--- Start ---

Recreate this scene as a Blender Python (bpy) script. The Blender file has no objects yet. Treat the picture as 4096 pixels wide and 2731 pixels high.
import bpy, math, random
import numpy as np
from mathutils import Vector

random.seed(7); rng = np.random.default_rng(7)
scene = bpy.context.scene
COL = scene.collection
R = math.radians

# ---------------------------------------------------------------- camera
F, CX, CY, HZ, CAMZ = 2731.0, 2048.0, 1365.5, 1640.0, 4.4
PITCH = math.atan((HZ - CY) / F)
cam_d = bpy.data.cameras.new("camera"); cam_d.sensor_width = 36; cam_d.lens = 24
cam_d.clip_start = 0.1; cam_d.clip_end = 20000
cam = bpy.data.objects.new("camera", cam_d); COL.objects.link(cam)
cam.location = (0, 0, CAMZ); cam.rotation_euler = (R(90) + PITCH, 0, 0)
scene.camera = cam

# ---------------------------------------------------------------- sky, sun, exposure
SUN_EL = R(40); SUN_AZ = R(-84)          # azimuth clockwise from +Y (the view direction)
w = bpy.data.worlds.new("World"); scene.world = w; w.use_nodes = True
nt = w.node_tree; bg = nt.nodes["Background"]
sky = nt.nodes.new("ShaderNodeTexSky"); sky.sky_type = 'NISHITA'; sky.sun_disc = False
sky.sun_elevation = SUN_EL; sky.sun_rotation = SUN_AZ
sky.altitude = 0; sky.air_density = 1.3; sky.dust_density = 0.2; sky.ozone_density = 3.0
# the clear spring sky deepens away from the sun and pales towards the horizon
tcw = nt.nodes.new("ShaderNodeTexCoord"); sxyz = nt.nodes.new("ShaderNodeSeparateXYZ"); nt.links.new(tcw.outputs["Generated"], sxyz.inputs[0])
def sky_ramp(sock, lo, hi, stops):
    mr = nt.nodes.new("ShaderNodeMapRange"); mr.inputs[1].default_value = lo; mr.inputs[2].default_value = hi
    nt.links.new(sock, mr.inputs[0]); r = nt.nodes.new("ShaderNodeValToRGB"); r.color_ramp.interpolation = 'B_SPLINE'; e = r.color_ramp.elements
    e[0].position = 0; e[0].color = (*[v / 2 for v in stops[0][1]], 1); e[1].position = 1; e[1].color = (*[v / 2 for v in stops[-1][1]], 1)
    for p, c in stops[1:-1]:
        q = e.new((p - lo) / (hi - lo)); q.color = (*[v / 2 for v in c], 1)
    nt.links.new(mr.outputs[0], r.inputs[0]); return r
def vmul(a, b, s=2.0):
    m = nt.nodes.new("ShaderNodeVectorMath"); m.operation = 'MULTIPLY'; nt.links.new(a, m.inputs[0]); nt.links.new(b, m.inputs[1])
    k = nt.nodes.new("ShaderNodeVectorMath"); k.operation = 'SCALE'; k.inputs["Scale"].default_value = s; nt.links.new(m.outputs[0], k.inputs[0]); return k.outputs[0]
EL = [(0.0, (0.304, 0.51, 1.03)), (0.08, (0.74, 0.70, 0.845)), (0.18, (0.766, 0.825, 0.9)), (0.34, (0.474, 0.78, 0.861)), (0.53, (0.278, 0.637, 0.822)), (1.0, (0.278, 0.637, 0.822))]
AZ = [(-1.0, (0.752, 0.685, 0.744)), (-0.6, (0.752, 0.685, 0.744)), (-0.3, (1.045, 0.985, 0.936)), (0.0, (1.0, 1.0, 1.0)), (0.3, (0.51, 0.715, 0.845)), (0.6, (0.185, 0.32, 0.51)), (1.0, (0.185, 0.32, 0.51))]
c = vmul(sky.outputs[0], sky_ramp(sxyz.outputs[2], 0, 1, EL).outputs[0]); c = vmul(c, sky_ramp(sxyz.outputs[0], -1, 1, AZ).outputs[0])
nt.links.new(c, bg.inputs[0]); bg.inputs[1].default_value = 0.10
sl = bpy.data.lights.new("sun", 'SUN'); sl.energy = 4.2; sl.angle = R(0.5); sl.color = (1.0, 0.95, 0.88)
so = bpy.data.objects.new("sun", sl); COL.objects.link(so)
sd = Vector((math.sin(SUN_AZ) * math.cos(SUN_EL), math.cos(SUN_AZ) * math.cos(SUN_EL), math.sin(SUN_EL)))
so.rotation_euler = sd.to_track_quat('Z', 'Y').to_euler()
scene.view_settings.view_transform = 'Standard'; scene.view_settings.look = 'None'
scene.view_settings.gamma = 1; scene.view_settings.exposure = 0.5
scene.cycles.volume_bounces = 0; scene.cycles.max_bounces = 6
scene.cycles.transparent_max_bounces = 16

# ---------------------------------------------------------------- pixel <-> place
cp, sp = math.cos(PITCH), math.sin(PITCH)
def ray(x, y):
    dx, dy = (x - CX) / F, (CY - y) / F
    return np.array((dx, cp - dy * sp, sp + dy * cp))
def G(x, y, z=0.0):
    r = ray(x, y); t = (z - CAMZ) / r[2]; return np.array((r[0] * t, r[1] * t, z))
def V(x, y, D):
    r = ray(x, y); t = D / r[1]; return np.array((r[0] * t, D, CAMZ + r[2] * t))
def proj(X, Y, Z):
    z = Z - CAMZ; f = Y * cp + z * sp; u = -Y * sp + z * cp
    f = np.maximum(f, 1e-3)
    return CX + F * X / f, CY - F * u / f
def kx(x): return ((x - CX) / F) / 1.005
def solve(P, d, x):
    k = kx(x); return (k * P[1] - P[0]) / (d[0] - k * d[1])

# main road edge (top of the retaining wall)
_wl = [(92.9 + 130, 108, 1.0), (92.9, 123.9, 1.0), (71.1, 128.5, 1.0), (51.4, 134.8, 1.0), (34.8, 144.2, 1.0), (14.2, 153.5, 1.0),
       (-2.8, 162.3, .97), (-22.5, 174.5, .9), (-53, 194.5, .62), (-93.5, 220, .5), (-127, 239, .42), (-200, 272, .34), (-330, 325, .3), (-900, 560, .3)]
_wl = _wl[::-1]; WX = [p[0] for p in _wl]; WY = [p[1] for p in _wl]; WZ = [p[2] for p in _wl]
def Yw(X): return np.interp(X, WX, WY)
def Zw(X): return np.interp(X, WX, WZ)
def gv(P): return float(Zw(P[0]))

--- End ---

What the task asks:
Output the full listing exactly as it stands.

Solution to this exercise:
Recreate this scene as a Blender Python (bpy) script. The Blender file has no objects yet. Treat the picture as 4096 pixels wide and 2731 pixels high.
import bpy, math, random
import numpy as np
from mathutils import Vector

random.seed(7); rng = np.random.default_rng(7)
scene = bpy.context.scene
COL = scene.collection
R = math.radians

# ---------------------------------------------------------------- camera
F, CX, CY, HZ, CAMZ = 2731.0, 2048.0, 1365.5, 1640.0, 4.4
PITCH = math.atan((HZ - CY) / F)
cam_d = bpy.data.cameras.new("camera"); cam_d.sensor_width = 36; cam_d.lens = 24
cam_d.clip_start = 0.1; cam_d.clip_end = 20000
cam = bpy.data.objects.new("camera", cam_d); COL.objects.link(cam)
cam.location = (0, 0, CAMZ); cam.rotation_euler = (R(90) + PITCH, 0, 0)
scene.camera = cam

# ---------------------------------------------------------------- sky, sun, exposure
SUN_EL = R(40); SUN_AZ = R(-84)          # azimuth clockwise from +Y (the view direction)
w = bpy.data.worlds.new("World"); scene.world = w; w.use_nodes = True
nt = w.node_tree; bg = nt.nodes["Background"]
sky = nt.nodes.new("ShaderNodeTexSky"); sky.sky_type = 'NISHITA'; sky.sun_disc = False
sky.sun_elevation = SUN_EL; sky.sun_rotation = SUN_AZ
sky.altitude = 0; sky.air_density = 1.3; sky.dust_density = 0.2; sky.ozone_density = 3.0
# the clear spring sky deepens away from the sun and pales towards the horizon
tcw = nt.nodes.new("ShaderNodeTexCoord"); sxyz = nt.nodes.new("ShaderNodeSeparateXYZ"); nt.links.new(tcw.outputs["Generated"], sxyz.inputs[0])
def sky_ramp(sock, lo, hi, stops):
    mr = nt.nodes.new("ShaderNodeMapRange"); mr.inputs[1].default_value = lo; mr.inputs[2].default_value = hi
    nt.links.new(sock, mr.inputs[0]); r = nt.nodes.new("ShaderNodeValToRGB"); r.color_ramp.interpolation = 'B_SPLINE'; e = r.color_ramp.elements
    e[0].position = 0; e[0].color = (*[v / 2 for v in stops[0][1]], 1); e[1].position = 1; e[1].color = (*[v / 2 for v in stops[-1][1]], 1)
    for p, c in stops[1:-1]:
        q = e.new((p - lo) / (hi - lo)); q.color = (*[v / 2 for v in c], 1)
    nt.links.new(mr.outputs[0], r.inputs[0]); return r
def vmul(a, b, s=2.0):
    m = nt.nodes.new("ShaderNodeVectorMath"); m.operation = 'MULTIPLY'; nt.links.new(a, m.inputs[0]); nt.links.new(b, m.inputs[1])
    k = nt.nodes.new("ShaderNodeVectorMath"); k.operation = 'SCALE'; k.inputs["Scale"].default_value = s; nt.links.new(m.outputs[0], k.inputs[0]); return k.outputs[0]
EL = [(0.0, (0.304, 0.51, 1.03)), (0.08, (0.74, 0.70, 0.845)), (0.18, (0.766, 0.825, 0.9)), (0.34, (0.474, 0.78, 0.861)), (0.53, (0.278, 0.637, 0.822)), (1.0, (0.278, 0.637, 0.822))]
AZ = [(-1.0, (0.752, 0.685, 0.744)), (-0.6, (0.752, 0.685, 0.744)), (-0.3, (1.045, 0.985, 0.936)), (0.0, (1.0, 1.0, 1.0)), (0.3, (0.51, 0.715, 0.845)), (0.6, (0.185, 0.32, 0.51)), (1.0, (0.185, 0.32, 0.51))]
c = vmul(sky.outputs[0], sky_ramp(sxyz.outputs[2], 0, 1, EL).outputs[0]); c = vmul(c, sky_ramp(sxyz.outputs[0], -1, 1, AZ).outputs[0])
nt.links.new(c, bg.inputs[0]); bg.inputs[1].default_value = 0.10
sl = bpy.data.lights.new("sun", 'SUN'); sl.energy = 4.2; sl.angle = R(0.5); sl.color = (1.0, 0.95, 0.88)
so = bpy.data.objects.new("sun", sl); COL.objects.link(so)
sd = Vector((math.sin(SUN_AZ) * math.cos(SUN_EL), math.cos(SUN_AZ) * math.cos(SUN_EL), math.sin(SUN_EL)))
so.rotation_euler = sd.to_track_quat('Z', 'Y').to_euler()
scene.view_settings.view_transform = 'Standard'; scene.view_settings.look = 'None'
scene.view_settings.gamma = 1; scene.view_settings.exposure = 0.5
scene.cycles.volume_bounces = 0; scene.cycles.max_bounces = 6
scene.cycles.transparent_max_bounces = 16

# ---------------------------------------------------------------- pixel <-> place
cp, sp = math.cos(PITCH), math.sin(PITCH)
def ray(x, y):
    dx, dy = (x - CX) / F, (CY - y) / F
    return np.array((dx, cp - dy * sp, sp + dy * cp))
def G(x, y, z=0.0):
    r = ray(x, y); t = (z - CAMZ) / r[2]; return np.array((r[0] * t, r[1] * t, z))
def V(x, y, D):
    r = ray(x, y); t = D / r[1]; return np.array((r[0] * t, D, CAMZ + r[2] * t))
def proj(X, Y, Z):
    z = Z - CAMZ; f = Y * cp + z * sp; u = -Y * sp + z * cp
    f = np.maximum(f, 1e-3)
    return CX + F * X / f, CY - F * u / f
def kx(x): return ((x - CX) / F) / 1.005
def solve(P, d, x):
    k = kx(x); return (k * P[1] - P[0]) / (d[0] - k * d[1])

# main road edge (top of the retaining wall)
_wl = [(92.9 + 130, 108, 1.0), (92.9, 123.9, 1.0), (71.1, 128.5, 1.0), (51.4, 134.8, 1.0), (34.8, 144.2, 1.0), (14.2, 153.5, 1.0),
       (-2.8, 162.3, .97), (-22.5, 174.5, .9), (-53, 194.5, .62), (-93.5, 220, .5), (-127, 239, .42), (-200, 272, .34), (-330, 325, .3), (-900, 560, .3)]
_wl = _wl[::-1]; WX = [p[0] for p in _wl]; WY = [p[1] for p in _wl]; WZ = [p[2] for p in _wl]
def Yw(X): return np.interp(X, WX, WY)
def Zw(X): return np.interp(X, WX, WZ)
def gv(P): return float(Zw(P[0]))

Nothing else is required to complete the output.